Installation view: 'Daria Blum, Drip Drip Point Warp Spin Buckle Rot', 2023. At Claridge's ArtSpace. Photo by Julian Blum

As I see it, Blum’s video questions the way a ‘normative life’ is constituted through the specific histories that it replays—the actions and routines that promise a feeling of sure-footed validity within our optimising world-system. The non-linearity of the video’s narrative exposes the futility of this copying: no matter how well one moves in time with the postures of history, as dictated, one’s body and being can always be judged lacking. You missed a step. Your hair is out of place. Skin, greasy. In an age where life is becoming an ever more screen-based thing (an End of History devoid of human touch is in sight), a self has never been placed under greater scrutiny, be this self-imposed or systemic.
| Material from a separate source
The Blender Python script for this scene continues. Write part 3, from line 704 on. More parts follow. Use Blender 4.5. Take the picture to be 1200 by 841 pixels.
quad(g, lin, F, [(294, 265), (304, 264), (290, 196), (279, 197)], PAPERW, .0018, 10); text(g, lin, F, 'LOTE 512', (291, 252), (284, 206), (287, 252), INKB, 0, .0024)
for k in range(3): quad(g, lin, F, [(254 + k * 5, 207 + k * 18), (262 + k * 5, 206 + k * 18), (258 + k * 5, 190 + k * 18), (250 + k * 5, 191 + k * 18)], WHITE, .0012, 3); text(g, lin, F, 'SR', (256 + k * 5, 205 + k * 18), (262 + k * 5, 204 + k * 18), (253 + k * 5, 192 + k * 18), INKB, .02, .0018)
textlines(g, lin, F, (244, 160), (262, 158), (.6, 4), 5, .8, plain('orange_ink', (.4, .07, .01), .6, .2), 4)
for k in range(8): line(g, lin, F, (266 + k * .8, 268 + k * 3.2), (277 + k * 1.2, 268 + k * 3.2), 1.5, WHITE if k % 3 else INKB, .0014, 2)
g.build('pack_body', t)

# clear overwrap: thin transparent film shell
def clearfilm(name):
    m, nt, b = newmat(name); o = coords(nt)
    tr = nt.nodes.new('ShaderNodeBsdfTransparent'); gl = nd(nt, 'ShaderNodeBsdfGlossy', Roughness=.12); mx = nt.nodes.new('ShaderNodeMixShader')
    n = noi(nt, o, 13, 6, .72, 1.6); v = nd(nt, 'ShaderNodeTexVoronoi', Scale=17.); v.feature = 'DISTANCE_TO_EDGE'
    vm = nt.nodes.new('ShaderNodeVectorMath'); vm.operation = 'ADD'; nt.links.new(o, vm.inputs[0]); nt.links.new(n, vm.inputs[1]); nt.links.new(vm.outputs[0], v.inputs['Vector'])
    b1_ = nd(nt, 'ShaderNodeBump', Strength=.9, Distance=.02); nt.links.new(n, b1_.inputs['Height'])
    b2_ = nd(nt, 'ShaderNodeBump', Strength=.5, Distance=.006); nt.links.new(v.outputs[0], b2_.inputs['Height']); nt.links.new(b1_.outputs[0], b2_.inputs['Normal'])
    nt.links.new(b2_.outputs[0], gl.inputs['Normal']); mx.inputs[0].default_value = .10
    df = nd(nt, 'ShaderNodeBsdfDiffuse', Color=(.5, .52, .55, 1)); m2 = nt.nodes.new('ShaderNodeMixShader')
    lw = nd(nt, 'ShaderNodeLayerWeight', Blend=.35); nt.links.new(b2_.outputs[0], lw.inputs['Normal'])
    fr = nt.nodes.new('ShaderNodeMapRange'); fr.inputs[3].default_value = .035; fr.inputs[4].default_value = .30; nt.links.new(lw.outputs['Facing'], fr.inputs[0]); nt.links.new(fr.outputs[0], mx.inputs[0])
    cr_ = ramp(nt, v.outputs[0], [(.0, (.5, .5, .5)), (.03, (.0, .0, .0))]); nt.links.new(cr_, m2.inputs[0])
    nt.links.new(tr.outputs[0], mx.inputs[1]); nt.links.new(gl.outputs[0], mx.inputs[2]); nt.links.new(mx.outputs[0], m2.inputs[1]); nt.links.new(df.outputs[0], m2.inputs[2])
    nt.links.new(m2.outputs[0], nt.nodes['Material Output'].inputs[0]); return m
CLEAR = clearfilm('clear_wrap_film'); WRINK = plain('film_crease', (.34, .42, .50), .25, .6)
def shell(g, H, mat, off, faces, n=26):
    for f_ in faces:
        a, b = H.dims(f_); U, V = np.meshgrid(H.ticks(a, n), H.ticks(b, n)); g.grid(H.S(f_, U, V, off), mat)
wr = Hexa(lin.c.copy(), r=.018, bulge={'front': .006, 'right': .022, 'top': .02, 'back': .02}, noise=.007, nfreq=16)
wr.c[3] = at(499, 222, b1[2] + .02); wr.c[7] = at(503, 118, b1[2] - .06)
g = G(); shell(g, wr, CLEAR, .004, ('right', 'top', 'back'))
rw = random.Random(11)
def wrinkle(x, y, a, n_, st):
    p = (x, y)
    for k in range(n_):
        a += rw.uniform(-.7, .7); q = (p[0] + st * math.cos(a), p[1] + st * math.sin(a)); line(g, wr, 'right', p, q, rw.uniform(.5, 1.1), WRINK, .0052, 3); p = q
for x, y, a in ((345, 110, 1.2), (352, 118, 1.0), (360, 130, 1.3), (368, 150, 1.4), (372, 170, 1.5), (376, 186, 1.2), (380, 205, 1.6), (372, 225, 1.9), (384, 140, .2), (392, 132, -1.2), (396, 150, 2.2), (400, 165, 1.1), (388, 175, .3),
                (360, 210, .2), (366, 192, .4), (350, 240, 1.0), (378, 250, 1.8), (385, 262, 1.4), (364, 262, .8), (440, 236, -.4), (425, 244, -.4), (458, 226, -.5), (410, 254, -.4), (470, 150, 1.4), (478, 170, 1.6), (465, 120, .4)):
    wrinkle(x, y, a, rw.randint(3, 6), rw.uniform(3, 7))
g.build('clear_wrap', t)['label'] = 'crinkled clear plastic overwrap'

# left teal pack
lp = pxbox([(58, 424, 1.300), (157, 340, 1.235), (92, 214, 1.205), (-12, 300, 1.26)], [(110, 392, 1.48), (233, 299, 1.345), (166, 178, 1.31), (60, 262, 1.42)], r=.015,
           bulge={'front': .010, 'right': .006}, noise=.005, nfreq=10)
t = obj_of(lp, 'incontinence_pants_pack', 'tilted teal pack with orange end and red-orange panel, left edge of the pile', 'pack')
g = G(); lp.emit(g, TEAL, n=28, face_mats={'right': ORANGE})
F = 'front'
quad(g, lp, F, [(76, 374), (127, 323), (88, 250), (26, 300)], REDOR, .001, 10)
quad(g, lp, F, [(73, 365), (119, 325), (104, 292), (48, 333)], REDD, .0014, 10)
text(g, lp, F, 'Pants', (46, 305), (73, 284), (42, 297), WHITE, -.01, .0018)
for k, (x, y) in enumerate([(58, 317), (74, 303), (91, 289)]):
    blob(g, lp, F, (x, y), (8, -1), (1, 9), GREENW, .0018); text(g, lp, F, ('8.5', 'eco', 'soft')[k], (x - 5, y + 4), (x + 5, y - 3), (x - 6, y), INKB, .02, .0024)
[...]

Personally, at least, I feel the pressure of this recursive life performance. Cut up and running frantic, struggling to keep up with life as it’s smeared across multiple channels, it is as if I am a stuttering ballet dancer competing for a place at the most prestigious of fantasy schools. And for what, to be hollowed out and left abandoned like a general office block once a flashier model comes along? Blum’s exhibition scats with this feeling; her body becoming an actor refusing to conform to life as a meek representation of decorative ideals.**

Installation view: 'Daria Blum, Drip Drip Point Warp Spin Buckle Rot', 2023. At Claridge's ArtSpace. Photo by Julian Blum

* It’s worth noting that I experienced Drip Drip Point Warp Spin Buckle Rot as an installation alone. Throughout the exhibition Blum has programmed several live performances each giving the research behind the show an IRL presence. The depth of Blum’s research for this exhibition is also of note; as an exhibition Drip Drip Point Warp Spin Buckle Rot relates to a far wider set of contextual and conceptual references than what my personal take here foregrounds.